Terre, n’ est pas cela ce que tu veux: invisible

Ressusciter en nous?- n’est- ce pas là ton rêve?

d’être un jour enfin invisible? Terre ! Invisible !

Quelle est, sinon métamorphose, ta charge pressante?"

Rilke, “Neuvième élégie”

Le film de George Keramidiotis, accompagné de la musique d’Alkis Baltas, un important chef d’orchestre et compositeur grec, est le genre d’art dans lequel on peut espérer que la pensée politique peut s’immerger pour se renouveler. 
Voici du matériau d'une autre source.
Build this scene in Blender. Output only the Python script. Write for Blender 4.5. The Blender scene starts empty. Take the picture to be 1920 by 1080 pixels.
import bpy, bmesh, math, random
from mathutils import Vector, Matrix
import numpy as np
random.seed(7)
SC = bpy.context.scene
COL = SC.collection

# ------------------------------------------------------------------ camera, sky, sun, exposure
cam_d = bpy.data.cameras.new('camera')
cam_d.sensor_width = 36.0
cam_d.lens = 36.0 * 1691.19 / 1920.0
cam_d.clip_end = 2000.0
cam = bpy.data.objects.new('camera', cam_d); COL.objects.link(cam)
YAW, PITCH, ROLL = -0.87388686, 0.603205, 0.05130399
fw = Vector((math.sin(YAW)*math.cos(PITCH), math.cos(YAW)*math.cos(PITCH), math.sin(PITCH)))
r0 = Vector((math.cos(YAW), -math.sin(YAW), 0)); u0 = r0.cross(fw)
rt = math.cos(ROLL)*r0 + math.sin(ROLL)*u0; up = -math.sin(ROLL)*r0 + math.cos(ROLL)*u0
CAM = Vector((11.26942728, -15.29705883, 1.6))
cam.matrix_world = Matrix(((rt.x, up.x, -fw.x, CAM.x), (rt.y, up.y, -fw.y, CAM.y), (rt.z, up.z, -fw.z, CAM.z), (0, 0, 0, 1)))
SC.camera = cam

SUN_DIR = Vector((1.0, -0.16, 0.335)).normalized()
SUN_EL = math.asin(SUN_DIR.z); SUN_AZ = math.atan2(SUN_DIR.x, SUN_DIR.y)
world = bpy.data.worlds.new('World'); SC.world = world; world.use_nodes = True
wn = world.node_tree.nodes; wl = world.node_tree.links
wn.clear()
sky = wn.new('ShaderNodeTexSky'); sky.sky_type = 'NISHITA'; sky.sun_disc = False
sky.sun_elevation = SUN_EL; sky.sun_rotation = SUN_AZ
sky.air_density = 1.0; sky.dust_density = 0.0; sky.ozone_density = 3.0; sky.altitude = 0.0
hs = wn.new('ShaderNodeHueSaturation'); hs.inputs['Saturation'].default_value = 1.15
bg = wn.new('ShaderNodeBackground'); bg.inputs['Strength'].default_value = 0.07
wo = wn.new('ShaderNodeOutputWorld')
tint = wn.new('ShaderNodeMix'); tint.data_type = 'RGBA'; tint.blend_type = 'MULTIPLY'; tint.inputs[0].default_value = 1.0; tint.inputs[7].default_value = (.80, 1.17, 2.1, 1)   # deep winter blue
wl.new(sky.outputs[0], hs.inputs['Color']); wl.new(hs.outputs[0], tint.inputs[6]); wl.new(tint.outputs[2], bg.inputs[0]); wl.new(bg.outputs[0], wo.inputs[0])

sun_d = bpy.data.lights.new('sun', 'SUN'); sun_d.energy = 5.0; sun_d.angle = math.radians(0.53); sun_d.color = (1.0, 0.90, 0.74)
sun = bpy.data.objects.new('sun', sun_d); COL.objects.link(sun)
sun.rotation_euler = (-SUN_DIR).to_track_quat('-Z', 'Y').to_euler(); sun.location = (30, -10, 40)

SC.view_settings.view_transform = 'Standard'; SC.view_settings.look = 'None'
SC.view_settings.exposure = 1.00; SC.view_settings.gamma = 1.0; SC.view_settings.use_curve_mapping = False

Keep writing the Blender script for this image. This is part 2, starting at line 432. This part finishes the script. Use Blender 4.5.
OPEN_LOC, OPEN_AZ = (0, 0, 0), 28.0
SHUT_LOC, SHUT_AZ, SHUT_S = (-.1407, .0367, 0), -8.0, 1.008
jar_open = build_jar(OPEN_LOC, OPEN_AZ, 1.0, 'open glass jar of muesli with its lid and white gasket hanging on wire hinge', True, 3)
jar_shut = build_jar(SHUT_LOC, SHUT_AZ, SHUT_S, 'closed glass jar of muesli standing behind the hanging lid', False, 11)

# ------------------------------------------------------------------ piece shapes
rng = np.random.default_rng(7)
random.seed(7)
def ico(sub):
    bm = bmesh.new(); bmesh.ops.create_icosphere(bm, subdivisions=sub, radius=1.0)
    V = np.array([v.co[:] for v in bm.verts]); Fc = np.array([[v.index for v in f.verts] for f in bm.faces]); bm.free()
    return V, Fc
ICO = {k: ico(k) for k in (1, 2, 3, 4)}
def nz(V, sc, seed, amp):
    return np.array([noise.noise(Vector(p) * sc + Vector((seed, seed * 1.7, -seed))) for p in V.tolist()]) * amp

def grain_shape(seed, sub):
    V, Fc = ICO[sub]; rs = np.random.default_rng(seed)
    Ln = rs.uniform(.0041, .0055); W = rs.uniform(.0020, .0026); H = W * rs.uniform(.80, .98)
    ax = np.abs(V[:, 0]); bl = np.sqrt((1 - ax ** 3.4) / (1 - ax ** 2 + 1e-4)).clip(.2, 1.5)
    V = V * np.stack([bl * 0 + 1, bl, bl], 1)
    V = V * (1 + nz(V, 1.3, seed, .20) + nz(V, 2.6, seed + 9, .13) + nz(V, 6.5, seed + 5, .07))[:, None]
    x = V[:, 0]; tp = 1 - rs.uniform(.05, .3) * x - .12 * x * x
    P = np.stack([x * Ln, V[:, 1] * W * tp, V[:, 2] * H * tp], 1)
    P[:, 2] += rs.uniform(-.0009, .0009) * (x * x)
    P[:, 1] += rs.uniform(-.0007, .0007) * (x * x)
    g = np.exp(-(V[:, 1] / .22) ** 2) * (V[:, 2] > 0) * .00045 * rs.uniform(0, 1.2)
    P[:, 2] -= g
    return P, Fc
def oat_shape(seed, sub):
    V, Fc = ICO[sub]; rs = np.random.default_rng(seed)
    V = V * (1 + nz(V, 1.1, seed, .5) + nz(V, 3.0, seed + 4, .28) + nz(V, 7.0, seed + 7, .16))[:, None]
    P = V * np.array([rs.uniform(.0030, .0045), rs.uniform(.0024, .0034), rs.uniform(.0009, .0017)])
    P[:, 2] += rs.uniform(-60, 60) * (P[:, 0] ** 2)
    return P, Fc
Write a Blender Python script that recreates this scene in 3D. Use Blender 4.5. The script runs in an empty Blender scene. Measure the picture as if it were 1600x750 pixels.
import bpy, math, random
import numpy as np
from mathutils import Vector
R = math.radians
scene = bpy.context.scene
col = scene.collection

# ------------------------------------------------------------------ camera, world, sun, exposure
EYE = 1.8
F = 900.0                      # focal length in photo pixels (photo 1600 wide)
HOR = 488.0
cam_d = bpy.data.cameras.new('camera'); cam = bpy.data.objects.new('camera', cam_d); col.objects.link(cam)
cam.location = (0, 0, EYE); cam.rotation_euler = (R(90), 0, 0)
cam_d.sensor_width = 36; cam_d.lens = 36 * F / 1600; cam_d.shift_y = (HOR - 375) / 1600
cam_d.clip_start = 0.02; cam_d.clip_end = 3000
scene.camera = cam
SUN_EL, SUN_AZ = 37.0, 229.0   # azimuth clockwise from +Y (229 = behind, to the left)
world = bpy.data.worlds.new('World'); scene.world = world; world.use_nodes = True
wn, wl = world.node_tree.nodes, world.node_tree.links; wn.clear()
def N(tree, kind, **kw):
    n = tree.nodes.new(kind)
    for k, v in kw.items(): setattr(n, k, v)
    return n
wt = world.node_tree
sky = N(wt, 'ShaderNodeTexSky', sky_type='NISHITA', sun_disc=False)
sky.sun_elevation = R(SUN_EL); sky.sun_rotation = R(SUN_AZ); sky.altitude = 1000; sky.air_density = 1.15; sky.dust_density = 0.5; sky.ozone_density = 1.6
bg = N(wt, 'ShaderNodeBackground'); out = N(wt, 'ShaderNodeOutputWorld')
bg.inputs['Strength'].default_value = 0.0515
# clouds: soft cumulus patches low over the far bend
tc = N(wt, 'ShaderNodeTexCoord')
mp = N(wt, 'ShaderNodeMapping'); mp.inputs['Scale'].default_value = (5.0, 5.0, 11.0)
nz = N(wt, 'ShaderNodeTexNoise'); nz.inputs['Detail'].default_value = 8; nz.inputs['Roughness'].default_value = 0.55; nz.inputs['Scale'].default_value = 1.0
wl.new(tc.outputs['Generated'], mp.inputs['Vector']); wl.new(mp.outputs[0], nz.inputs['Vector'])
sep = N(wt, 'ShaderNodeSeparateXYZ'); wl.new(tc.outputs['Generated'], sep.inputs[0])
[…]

Il convient de noter que ce film n’a pas été sélectionné pour faire partie des projections du festival de documentaire de Thessalonique en 2024, qui est un festival de renommée internationale. Mais il a été acclamé par divers groupes militants et par un public intéressé, démocratique et sensible au sujet, et projeté dans des lieux collectifs de discussion. Il s’agit là d’un activisme culturel et d’une œuvre qui nous met face à nos responsabilités, surtout à l’ère des craintes d’une montée irréversible de l’extrême droite. Nous nous confrontons ainsi à « l’étranger en nous » et aux côtés de « ceux qui n’ont pas d’espoir, l’espoir peut nous être rendu » comme le dit Walter Benjamin dans ses Thèses sur l’histoire.

Toutes les citations sont extraites du film, à l’exception de celle qui figure dans le titre de l’article.